◆ **Instructions to follow**: Copy exactly the lines from the start of the data below through the one that carries "28.24, 3.2), True)", and only those.

◆ **Given data**:
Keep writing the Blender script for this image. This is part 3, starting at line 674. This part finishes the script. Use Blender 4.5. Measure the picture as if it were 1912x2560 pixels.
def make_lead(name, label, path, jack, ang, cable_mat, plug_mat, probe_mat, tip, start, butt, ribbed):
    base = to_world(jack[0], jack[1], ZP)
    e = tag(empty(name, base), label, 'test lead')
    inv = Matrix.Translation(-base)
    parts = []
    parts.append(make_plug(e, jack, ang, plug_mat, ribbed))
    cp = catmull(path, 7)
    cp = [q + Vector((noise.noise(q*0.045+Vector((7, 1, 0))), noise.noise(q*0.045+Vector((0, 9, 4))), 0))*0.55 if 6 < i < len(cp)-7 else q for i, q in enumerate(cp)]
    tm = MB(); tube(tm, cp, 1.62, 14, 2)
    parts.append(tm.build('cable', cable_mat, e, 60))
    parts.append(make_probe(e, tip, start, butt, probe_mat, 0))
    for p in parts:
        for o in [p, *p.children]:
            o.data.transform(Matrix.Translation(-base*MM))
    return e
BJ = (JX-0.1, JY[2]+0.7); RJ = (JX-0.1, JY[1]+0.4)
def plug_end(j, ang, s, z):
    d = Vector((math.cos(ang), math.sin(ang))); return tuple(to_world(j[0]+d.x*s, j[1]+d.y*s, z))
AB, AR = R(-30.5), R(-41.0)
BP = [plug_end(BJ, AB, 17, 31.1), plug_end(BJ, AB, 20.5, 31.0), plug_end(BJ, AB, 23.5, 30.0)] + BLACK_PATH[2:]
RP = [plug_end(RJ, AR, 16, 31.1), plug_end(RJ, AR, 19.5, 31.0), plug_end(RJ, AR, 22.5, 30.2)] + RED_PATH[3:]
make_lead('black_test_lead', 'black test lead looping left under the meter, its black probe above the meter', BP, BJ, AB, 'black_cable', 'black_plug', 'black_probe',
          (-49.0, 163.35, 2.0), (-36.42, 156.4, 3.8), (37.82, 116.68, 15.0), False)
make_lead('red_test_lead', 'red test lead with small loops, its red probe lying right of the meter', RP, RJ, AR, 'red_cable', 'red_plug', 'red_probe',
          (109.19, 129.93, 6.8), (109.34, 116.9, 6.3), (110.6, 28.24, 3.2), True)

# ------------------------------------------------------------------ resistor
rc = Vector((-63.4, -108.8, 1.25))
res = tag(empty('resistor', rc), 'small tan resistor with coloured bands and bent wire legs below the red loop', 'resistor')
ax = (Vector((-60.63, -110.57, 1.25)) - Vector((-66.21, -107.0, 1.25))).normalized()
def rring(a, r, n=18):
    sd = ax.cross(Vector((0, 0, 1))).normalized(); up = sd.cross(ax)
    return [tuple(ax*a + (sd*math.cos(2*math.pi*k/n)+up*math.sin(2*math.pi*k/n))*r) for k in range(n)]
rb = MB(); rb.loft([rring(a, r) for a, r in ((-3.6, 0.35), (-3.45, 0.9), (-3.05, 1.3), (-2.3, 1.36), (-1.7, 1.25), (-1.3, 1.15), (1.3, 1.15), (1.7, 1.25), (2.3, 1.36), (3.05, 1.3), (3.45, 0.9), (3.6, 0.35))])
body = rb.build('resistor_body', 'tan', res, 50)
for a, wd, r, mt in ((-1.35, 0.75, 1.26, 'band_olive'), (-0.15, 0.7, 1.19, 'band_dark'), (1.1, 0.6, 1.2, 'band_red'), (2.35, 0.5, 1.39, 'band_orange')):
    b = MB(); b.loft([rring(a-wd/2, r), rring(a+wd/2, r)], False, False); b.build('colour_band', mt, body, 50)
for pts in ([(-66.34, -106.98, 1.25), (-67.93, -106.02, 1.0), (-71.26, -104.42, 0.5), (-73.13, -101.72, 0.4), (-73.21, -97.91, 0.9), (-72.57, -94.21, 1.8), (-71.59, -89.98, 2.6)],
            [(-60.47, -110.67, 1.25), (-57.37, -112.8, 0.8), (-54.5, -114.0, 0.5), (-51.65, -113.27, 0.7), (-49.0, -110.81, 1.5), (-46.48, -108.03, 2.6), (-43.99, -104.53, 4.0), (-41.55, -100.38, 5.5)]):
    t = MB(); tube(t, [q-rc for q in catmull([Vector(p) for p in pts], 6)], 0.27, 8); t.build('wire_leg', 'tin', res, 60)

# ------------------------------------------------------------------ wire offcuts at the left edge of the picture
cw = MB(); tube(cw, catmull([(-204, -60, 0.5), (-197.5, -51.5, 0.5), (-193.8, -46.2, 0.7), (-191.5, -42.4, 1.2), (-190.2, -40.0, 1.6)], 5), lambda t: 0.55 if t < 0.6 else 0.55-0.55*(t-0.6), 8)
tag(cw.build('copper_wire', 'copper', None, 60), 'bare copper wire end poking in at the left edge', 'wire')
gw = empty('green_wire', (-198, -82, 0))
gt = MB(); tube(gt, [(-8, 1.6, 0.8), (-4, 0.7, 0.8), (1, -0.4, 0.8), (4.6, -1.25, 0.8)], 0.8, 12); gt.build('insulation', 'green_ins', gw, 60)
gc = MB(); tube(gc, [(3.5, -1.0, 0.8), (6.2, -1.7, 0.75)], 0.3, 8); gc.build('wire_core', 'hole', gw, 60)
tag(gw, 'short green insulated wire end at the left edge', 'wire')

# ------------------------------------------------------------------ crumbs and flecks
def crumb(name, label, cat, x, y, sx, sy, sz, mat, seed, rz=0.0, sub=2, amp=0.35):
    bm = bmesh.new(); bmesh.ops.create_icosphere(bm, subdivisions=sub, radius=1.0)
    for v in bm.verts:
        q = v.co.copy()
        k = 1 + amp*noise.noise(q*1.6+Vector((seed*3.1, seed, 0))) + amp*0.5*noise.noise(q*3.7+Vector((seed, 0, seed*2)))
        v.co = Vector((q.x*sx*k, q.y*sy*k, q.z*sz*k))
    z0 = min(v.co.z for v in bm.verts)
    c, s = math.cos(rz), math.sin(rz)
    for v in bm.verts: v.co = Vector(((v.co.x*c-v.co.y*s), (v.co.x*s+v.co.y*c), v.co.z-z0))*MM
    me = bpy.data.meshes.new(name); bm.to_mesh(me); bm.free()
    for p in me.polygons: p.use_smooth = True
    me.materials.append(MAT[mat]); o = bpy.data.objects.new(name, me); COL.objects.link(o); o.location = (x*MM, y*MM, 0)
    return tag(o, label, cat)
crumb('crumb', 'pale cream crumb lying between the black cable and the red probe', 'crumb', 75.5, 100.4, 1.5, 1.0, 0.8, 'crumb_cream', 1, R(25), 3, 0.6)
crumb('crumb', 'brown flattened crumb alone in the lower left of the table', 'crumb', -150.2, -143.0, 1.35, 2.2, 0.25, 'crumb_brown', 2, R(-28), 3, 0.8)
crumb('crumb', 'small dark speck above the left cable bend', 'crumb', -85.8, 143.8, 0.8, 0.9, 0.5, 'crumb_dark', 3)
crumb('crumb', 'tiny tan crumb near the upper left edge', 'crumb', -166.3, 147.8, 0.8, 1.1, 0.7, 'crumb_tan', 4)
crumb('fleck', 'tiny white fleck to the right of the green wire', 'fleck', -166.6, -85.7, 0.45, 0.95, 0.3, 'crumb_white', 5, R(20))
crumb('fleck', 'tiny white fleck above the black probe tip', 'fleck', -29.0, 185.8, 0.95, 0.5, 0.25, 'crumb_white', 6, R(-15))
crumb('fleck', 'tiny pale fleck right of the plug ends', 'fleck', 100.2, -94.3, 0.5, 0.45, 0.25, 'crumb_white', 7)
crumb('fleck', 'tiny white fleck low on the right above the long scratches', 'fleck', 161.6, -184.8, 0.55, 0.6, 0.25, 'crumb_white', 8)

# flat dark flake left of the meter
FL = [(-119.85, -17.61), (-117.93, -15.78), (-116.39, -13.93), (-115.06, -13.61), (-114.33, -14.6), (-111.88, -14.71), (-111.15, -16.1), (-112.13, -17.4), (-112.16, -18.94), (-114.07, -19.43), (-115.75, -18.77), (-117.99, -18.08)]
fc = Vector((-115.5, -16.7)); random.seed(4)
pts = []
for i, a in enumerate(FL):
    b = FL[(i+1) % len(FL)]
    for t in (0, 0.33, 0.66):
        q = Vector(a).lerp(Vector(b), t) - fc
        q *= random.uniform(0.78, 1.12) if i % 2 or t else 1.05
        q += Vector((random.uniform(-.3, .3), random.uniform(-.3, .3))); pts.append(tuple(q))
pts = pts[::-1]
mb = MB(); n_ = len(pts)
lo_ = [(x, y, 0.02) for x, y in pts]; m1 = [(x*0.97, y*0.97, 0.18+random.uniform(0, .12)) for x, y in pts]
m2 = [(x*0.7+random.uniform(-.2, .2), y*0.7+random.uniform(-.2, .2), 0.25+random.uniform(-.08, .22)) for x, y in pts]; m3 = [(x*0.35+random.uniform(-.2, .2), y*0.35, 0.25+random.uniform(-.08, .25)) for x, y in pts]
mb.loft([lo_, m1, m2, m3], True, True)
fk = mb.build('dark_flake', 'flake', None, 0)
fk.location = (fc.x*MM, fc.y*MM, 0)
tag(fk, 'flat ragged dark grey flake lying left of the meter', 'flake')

◆ **Result**:
Keep writing the Blender script for this image. This is part 3, starting at line 674. This part finishes the script. Use Blender 4.5. Measure the picture as if it were 1912x2560 pixels.
def make_lead(name, label, path, jack, ang, cable_mat, plug_mat, probe_mat, tip, start, butt, ribbed):
    base = to_world(jack[0], jack[1], ZP)
    e = tag(empty(name, base), label, 'test lead')
    inv = Matrix.Translation(-base)
    parts = []
    parts.append(make_plug(e, jack, ang, plug_mat, ribbed))
    cp = catmull(path, 7)
    cp = [q + Vector((noise.noise(q*0.045+Vector((7, 1, 0))), noise.noise(q*0.045+Vector((0, 9, 4))), 0))*0.55 if 6 < i < len(cp)-7 else q for i, q in enumerate(cp)]
    tm = MB(); tube(tm, cp, 1.62, 14, 2)
    parts.append(tm.build('cable', cable_mat, e, 60))
    parts.append(make_probe(e, tip, start, butt, probe_mat, 0))
    for p in parts:
        for o in [p, *p.children]:
            o.data.transform(Matrix.Translation(-base*MM))
    return e
BJ = (JX-0.1, JY[2]+0.7); RJ = (JX-0.1, JY[1]+0.4)
def plug_end(j, ang, s, z):
    d = Vector((math.cos(ang), math.sin(ang))); return tuple(to_world(j[0]+d.x*s, j[1]+d.y*s, z))
AB, AR = R(-30.5), R(-41.0)
BP = [plug_end(BJ, AB, 17, 31.1), plug_end(BJ, AB, 20.5, 31.0), plug_end(BJ, AB, 23.5, 30.0)] + BLACK_PATH[2:]
RP = [plug_end(RJ, AR, 16, 31.1), plug_end(RJ, AR, 19.5, 31.0), plug_end(RJ, AR, 22.5, 30.2)] + RED_PATH[3:]
make_lead('black_test_lead', 'black test lead looping left under the meter, its black probe above the meter', BP, BJ, AB, 'black_cable', 'black_plug', 'black_probe',
          (-49.0, 163.35, 2.0), (-36.42, 156.4, 3.8), (37.82, 116.68, 15.0), False)
make_lead('red_test_lead', 'red test lead with small loops, its red probe lying right of the meter', RP, RJ, AR, 'red_cable', 'red_plug', 'red_probe',
          (109.19, 129.93, 6.8), (109.34, 116.9, 6.3), (110.6, 28.24, 3.2), True)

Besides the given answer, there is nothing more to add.